▶ [Task instructions]:
Return the full listing exactly as it is written.

▶ [Recorded information]:
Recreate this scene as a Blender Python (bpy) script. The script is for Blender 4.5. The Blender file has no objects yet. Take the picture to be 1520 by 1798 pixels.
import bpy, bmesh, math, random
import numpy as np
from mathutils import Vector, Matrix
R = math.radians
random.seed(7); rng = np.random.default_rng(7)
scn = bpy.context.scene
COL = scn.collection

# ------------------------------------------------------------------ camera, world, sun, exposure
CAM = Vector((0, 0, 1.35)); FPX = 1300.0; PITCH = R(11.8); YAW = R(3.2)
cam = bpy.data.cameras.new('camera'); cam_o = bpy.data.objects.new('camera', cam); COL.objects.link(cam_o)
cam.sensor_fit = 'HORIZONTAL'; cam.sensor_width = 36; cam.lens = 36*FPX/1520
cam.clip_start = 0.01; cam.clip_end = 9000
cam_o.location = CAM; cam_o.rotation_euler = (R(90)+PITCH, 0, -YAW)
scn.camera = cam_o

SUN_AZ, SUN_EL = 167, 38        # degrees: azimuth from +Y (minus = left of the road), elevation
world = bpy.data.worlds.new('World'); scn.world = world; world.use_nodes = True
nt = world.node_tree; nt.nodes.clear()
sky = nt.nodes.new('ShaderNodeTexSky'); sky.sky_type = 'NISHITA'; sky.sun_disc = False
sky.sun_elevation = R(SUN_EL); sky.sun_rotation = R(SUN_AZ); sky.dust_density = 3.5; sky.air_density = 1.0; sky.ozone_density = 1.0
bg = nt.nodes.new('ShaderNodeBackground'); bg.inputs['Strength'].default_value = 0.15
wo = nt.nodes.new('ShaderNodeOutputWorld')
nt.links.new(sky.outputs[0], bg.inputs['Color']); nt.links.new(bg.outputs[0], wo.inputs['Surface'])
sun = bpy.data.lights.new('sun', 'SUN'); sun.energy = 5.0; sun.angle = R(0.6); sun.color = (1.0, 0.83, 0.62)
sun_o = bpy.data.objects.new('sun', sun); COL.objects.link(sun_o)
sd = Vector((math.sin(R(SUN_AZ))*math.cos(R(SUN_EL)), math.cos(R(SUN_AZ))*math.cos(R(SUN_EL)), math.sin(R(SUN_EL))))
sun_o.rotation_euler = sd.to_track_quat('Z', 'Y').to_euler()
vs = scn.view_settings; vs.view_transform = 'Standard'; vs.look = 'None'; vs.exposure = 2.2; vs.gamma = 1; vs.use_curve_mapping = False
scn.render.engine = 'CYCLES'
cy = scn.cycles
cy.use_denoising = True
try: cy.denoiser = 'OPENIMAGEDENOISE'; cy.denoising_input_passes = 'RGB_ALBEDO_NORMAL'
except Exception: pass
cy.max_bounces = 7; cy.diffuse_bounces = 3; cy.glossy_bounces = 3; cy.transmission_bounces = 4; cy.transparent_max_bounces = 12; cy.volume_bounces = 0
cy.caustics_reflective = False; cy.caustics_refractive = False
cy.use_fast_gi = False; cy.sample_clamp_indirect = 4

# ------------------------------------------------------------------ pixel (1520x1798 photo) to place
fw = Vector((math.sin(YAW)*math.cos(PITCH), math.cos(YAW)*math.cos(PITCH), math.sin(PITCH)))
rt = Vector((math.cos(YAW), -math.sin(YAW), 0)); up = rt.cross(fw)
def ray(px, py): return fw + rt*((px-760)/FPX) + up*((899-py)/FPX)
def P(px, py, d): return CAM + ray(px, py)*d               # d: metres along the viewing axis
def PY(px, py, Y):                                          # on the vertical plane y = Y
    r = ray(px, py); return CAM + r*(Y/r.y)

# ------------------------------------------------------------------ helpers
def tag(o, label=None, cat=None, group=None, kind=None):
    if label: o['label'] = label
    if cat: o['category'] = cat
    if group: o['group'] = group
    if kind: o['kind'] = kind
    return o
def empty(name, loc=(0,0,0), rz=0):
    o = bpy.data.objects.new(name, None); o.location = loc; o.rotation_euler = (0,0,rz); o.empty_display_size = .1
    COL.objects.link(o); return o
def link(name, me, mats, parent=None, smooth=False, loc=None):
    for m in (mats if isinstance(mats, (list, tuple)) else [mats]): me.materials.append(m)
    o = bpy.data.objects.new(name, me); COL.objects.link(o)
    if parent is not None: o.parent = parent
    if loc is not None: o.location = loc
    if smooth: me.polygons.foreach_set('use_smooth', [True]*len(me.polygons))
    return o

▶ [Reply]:
Recreate this scene as a Blender Python (bpy) script. The script is for Blender 4.5. The Blender file has no objects yet. Take the picture to be 1520 by 1798 pixels.
import bpy, bmesh, math, random
import numpy as np
from mathutils import Vector, Matrix
R = math.radians
random.seed(7); rng = np.random.default_rng(7)
scn = bpy.context.scene
COL = scn.collection

# ------------------------------------------------------------------ camera, world, sun, exposure
CAM = Vector((0, 0, 1.35)); FPX = 1300.0; PITCH = R(11.8); YAW = R(3.2)
cam = bpy.data.cameras.new('camera'); cam_o = bpy.data.objects.new('camera', cam); COL.objects.link(cam_o)
cam.sensor_fit = 'HORIZONTAL'; cam.sensor_width = 36; cam.lens = 36*FPX/1520
cam.clip_start = 0.01; cam.clip_end = 9000
cam_o.location = CAM; cam_o.rotation_euler = (R(90)+PITCH, 0, -YAW)
scn.camera = cam_o

SUN_AZ, SUN_EL = 167, 38        # degrees: azimuth from +Y (minus = left of the road), elevation
world = bpy.data.worlds.new('World'); scn.world = world; world.use_nodes = True
nt = world.node_tree; nt.nodes.clear()
sky = nt.nodes.new('ShaderNodeTexSky'); sky.sky_type = 'NISHITA'; sky.sun_disc = False
sky.sun_elevation = R(SUN_EL); sky.sun_rotation = R(SUN_AZ); sky.dust_density = 3.5; sky.air_density = 1.0; sky.ozone_density = 1.0
bg = nt.nodes.new('ShaderNodeBackground'); bg.inputs['Strength'].default_value = 0.15
wo = nt.nodes.new('ShaderNodeOutputWorld')
nt.links.new(sky.outputs[0], bg.inputs['Color']); nt.links.new(bg.outputs[0], wo.inputs['Surface'])
sun = bpy.data.lights.new('sun', 'SUN'); sun.energy = 5.0; sun.angle = R(0.6); sun.color = (1.0, 0.83, 0.62)
sun_o = bpy.data.objects.new('sun', sun); COL.objects.link(sun_o)
sd = Vector((math.sin(R(SUN_AZ))*math.cos(R(SUN_EL)), math.cos(R(SUN_AZ))*math.cos(R(SUN_EL)), math.sin(R(SUN_EL))))
sun_o.rotation_euler = sd.to_track_quat('Z', 'Y').to_euler()
vs = scn.view_settings; vs.view_transform = 'Standard'; vs.look = 'None'; vs.exposure = 2.2; vs.gamma = 1; vs.use_curve_mapping = False
scn.render.engine = 'CYCLES'
cy = scn.cycles
cy.use_denoising = True
try: cy.denoiser = 'OPENIMAGEDENOISE'; cy.denoising_input_passes = 'RGB_ALBEDO_NORMAL'
except Exception: pass
cy.max_bounces = 7; cy.diffuse_bounces = 3; cy.glossy_bounces = 3; cy.transmission_bounces = 4; cy.transparent_max_bounces = 12; cy.volume_bounces = 0
cy.caustics_reflective = False; cy.caustics_refractive = False
cy.use_fast_gi = False; cy.sample_clamp_indirect = 4

# ------------------------------------------------------------------ pixel (1520x1798 photo) to place
fw = Vector((math.sin(YAW)*math.cos(PITCH), math.cos(YAW)*math.cos(PITCH), math.sin(PITCH)))
rt = Vector((math.cos(YAW), -math.sin(YAW), 0)); up = rt.cross(fw)
def ray(px, py): return fw + rt*((px-760)/FPX) + up*((899-py)/FPX)
def P(px, py, d): return CAM + ray(px, py)*d               # d: metres along the viewing axis
def PY(px, py, Y):                                          # on the vertical plane y = Y
    r = ray(px, py); return CAM + r*(Y/r.y)

# ------------------------------------------------------------------ helpers
def tag(o, label=None, cat=None, group=None, kind=None):
    if label: o['label'] = label
    if cat: o['category'] = cat
    if group: o['group'] = group
    if kind: o['kind'] = kind
    return o
def empty(name, loc=(0,0,0), rz=0):
    o = bpy.data.objects.new(name, None); o.location = loc; o.rotation_euler = (0,0,rz); o.empty_display_size = .1
    COL.objects.link(o); return o
def link(name, me, mats, parent=None, smooth=False, loc=None):
    for m in (mats if isinstance(mats, (list, tuple)) else [mats]): me.materials.append(m)
    o = bpy.data.objects.new(name, me); COL.objects.link(o)
    if parent is not None: o.parent = parent
    if loc is not None: o.location = loc
    if smooth: me.polygons.foreach_set('use_smooth', [True]*len(me.polygons))
    return o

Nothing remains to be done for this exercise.